Pressure-induced phase transitions in NaMgF3 post-perovskite

Understanding the behavior of MgSiO$_{3}$ postperovskite(PPV) under extreme pressures is fundamental for modeling the interiors of solar giants and extrasolar planets. In 2006, MgSiO$_{3}$ post-perovskite was predicted to dissociate into MgO and SiO$_{2}$ at 1.1 TPa (Umemoto et al., Science 311, 983 (2006)). However, the predicted dissociation pressure is too high to be easily verified experimentally. Instead, a low-pressure analog, NaMgF$_{3}$ neighborite, has been studied to test for structural predictions in MgSiO$_{3}$. NaMgF$_{3}$ was predicted to dissociate at $\sim$40 GPa (Umemoto et al., Geophys.
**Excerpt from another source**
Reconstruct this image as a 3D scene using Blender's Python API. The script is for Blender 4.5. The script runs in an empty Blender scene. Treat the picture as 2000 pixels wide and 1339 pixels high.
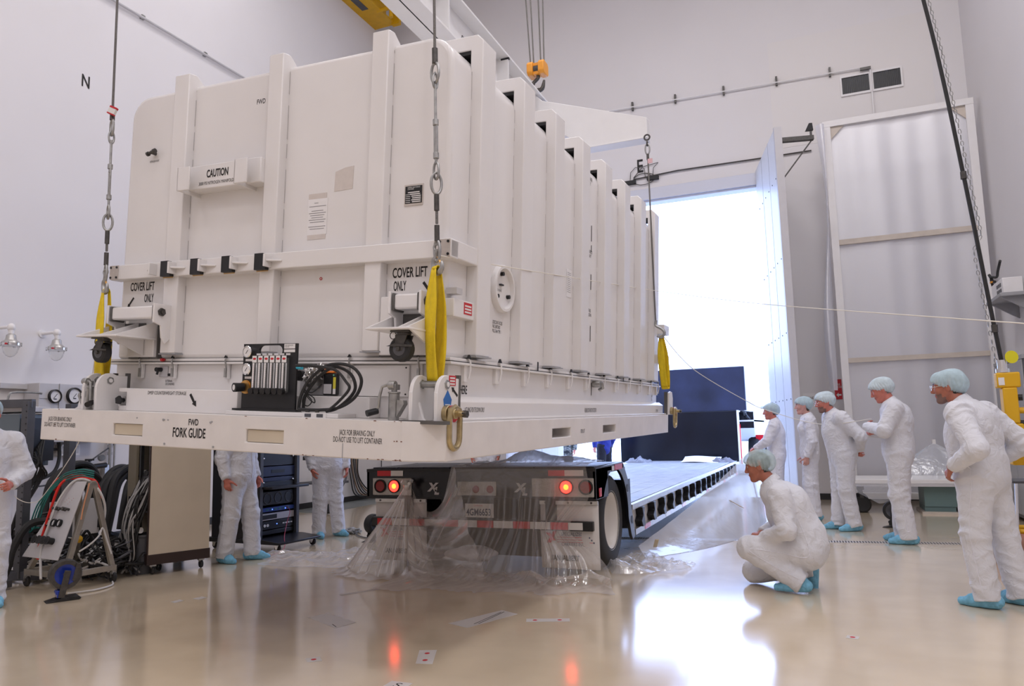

Res. Lett. 33, L15304 (2006)), but this has not been confirmed experimentally (Martin et al., Geophys. Res. Lett. 33, L11305 (2006); Grocholski et al. Geophys. Res. Lett. 37, L14204 (2010)) and the dissociation MgSiO$_{3}$ PPV is now being questioned. Here, we reexamine in detail the pressure dependence of crystal structures and phonon frequencies in NaMgF$_{3}$ and reveal the apparent reason why dissociation was not observed in this material.